If you buy your 35% and property prices doubles your 35% will be worth 107,800

The remaining 65% is currently worth 100,100 and in the event of the same scenario would be worth 200,200

Currently to buy say 70% would cost you 97,800

If you waited and bought 35% now and then another 35% in the scenario above it would cost another 107,800 meaning that overall you would have paid more than the original value of the house but own only 70% of it.

There’s no guarantee property prices will continue to rise but it’s a highly likely scenario over time given than the house I live in has quadrupled in value since it was built in the late 80’s and I’m not in London or in the SE.

My advice is to stretch yourself as much as you feel comfortable with remembering obviously whatever happens you need to pay the mortgage and take out life cover in case something happens to you or your partner or both so that your kids still have a home.
Check how much the service charge are. Flats near me want £192 a month which is ridiculous for what is basic insurance, water rates and the lawn being mowed monthly.
One more thing, make sure it’s freehold if it’s leasehold WALK AWAY!
cmdr_elito36 m ago

One more thing, make sure it’s freehold if it’s leasehold WALK AWAY!

Shared ownership is never freehold.
wayners11 h, 5 m ago

Bbc money Box podcast covered shared ownership this week. Go listen



Agree - it was an interesting - and eye opening - programme. Is it repeated tomorrow?
mas9924 m ago

Shared ownership is never freehold.


If you purchase the remaining percentage, does the leaseholder become the freeholder automatically, or do you just get the right to then purchase the freehold?
mas9931 m ago

Shared ownership is never freehold.


Yes they are, there have been problems with some being sold as leasehold (I’m talking about houses rather than flats). The leases then cost more than the house after they are sold to investment companies.
If you can get a mortgage for the balance then do that, don't go for shared. That way you can haggle on the asking price, get a good fixed rate mortgage deal, not throw rent money down the drain and not have to worry about rate rises or the value of it going up and making it difficult to buy the rest. The agent is just after his commission and is not interested in what is best for you so be wary about what he says and take proper financial advice if in doubt. And as others said check out the leasehold/freehold situation
mas9912 h, 38 m ago

Agree - it was an interesting - and eye opening - programme. Is it …Agree - it was an interesting - and eye opening - programme. Is it repeated tomorrow?
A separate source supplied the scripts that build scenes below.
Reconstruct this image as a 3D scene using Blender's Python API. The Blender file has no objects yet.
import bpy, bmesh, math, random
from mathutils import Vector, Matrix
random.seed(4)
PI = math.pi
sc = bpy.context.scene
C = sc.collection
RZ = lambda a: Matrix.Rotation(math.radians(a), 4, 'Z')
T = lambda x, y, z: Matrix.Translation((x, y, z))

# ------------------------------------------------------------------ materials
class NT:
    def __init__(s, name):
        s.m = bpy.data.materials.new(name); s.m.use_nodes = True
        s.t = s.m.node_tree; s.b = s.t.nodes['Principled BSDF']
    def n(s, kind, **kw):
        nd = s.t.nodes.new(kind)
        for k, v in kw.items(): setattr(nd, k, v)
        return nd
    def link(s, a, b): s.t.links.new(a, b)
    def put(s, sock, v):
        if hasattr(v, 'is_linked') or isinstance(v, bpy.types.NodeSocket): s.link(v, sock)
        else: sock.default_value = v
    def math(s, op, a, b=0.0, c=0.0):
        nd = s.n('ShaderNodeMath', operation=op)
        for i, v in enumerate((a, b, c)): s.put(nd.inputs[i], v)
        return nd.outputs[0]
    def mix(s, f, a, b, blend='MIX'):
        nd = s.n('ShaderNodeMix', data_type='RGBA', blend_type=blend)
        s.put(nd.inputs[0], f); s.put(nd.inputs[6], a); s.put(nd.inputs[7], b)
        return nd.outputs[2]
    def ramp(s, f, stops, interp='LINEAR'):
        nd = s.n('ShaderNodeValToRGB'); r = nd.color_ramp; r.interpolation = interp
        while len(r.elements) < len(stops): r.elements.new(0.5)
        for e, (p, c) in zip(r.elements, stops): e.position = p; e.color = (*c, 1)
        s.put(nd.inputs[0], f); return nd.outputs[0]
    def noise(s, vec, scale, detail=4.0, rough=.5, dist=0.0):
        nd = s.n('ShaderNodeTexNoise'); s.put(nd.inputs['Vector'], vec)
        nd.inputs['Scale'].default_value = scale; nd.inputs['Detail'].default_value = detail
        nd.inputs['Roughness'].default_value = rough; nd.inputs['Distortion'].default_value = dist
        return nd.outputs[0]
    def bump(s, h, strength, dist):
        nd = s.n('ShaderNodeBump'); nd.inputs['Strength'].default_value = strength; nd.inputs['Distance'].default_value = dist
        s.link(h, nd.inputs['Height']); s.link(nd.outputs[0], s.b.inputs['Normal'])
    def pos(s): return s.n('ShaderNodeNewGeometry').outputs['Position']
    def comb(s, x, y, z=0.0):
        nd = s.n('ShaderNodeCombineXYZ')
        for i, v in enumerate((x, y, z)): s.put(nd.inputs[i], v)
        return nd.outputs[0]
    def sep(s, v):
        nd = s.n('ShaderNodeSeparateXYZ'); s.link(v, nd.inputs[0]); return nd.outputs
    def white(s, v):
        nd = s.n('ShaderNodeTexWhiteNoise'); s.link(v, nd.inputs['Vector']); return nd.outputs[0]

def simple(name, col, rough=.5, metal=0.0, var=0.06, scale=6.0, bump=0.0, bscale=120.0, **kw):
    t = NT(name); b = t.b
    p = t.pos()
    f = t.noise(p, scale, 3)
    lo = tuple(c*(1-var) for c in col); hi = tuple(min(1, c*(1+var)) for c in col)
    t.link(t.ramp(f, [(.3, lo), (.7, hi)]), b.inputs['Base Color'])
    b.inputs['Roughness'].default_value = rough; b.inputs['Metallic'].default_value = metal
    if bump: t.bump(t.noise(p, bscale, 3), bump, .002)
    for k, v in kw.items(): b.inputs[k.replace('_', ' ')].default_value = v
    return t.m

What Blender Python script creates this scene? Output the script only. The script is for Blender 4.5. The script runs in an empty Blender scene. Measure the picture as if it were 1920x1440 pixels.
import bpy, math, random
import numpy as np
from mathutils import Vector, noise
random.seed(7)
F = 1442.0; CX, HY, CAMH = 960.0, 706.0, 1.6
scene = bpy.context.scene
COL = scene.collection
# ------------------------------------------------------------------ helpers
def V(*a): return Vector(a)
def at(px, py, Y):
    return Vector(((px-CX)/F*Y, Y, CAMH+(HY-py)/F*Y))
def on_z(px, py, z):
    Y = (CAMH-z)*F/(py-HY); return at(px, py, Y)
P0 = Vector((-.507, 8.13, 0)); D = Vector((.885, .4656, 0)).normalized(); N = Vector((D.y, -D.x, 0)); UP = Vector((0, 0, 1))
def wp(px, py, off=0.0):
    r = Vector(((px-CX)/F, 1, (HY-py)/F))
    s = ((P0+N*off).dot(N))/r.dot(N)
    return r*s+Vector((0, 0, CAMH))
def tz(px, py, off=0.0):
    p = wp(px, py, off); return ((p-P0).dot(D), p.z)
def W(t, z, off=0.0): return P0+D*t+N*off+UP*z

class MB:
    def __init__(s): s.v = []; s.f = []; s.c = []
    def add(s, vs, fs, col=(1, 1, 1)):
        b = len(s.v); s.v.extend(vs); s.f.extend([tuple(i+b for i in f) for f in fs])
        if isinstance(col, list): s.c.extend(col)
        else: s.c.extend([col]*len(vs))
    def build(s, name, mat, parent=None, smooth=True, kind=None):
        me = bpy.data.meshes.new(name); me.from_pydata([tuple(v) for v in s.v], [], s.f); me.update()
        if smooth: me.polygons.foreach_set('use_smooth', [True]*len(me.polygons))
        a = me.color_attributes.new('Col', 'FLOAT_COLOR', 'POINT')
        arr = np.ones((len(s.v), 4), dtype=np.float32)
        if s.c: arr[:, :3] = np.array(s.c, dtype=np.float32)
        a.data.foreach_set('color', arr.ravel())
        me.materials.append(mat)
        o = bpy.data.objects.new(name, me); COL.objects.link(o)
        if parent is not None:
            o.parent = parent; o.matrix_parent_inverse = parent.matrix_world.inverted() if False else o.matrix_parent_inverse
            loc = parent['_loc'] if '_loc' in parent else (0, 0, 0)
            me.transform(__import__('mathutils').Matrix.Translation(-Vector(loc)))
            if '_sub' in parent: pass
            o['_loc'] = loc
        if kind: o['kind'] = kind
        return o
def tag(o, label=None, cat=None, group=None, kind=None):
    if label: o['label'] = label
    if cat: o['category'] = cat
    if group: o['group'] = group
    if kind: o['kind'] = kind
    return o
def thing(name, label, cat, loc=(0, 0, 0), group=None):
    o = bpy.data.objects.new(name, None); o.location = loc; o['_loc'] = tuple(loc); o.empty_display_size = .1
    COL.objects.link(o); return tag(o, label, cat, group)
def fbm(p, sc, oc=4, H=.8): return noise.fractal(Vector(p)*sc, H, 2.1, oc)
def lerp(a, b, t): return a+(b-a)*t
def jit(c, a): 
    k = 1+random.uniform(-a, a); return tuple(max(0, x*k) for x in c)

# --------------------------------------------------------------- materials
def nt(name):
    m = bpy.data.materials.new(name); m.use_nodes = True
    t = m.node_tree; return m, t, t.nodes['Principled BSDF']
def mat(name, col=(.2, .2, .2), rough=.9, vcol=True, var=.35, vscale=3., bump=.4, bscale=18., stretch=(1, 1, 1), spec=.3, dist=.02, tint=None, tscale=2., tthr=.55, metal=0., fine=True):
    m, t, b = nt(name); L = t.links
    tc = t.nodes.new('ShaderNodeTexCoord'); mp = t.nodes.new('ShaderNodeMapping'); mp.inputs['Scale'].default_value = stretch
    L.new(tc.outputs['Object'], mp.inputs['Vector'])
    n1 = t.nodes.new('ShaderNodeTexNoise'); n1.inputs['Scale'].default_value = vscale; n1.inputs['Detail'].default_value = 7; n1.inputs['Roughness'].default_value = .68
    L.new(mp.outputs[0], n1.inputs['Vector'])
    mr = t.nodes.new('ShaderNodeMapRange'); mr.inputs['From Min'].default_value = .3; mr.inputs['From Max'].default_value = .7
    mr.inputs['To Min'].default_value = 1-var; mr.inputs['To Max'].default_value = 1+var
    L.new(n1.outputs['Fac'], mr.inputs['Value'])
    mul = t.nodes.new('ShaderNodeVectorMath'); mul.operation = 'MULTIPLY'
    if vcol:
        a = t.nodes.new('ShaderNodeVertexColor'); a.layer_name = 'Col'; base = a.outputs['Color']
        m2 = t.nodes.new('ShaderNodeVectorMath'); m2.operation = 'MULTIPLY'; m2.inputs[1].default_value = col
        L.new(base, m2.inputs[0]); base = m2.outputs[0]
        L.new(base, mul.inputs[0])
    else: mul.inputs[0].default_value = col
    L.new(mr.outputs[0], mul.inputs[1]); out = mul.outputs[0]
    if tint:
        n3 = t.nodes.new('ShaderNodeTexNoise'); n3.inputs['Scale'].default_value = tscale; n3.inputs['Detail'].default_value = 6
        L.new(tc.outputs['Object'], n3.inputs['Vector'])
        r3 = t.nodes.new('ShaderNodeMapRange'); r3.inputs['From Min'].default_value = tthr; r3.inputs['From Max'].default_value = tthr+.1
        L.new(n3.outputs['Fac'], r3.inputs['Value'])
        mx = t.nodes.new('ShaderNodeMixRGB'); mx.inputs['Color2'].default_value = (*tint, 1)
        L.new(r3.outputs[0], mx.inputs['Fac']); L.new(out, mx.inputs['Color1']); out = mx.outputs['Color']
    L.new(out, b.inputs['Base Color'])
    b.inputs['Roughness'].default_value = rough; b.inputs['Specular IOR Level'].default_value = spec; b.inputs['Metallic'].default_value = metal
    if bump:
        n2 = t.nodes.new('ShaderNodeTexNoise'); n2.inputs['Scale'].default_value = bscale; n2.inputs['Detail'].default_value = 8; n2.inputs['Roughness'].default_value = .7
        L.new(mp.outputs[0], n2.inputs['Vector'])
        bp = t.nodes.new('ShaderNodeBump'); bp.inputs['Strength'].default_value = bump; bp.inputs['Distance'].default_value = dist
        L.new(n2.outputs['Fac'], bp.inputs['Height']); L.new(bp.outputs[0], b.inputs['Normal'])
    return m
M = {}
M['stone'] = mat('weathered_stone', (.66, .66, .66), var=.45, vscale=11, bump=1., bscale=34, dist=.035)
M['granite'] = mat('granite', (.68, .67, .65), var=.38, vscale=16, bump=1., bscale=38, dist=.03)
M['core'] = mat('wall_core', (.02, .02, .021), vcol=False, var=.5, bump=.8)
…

No idea if repeated but you can go on the BBC website and listen anytime
If you have nearly 50k then go straight for a mortgage, rates will be good as you have a very good deposit.

Avoid shared ownership as selling can be a nightmare and costs you way more. You could end un in negative equity by the time you cost everything up.
cmdr_elito14 h, 55 m ago

Yes they are, there have been problems with some being sold as leasehold …Yes they are, there have been problems with some being sold as leasehold (I’m talking about houses rather than flats). The leases then cost more than the house after they are sold to investment companies.


Go listen to that BBC program.
I'm talking houses as well.

You seem to end up in a strange hybrid with an odd rental agreement - its actually easier to be evicted and lose everything that you've put into a property with a shared ownership than it is with normal rentals.
Edited by: "mas99" 17th Jun
Toptrumpet15 h, 0 m ago

If you purchase the remaining percentage, does the leaseholder become the …If you purchase the remaining percentage, does the leaseholder become the freeholder automatically, or do you just get the right to then purchase the freehold?


The leashold and freehold are seperate things. I guess it will depend on the specific set up and contract. Bear in mind that many of them are not intended to allow you to buy the whole thing. The schemes were introduced to help provide affordable homes. If the property passes into your ownership then its gone out of the affordable scheme. Given that a lot of these are build because of planing rules I'd not expect to automatically be able to buy the whole thing.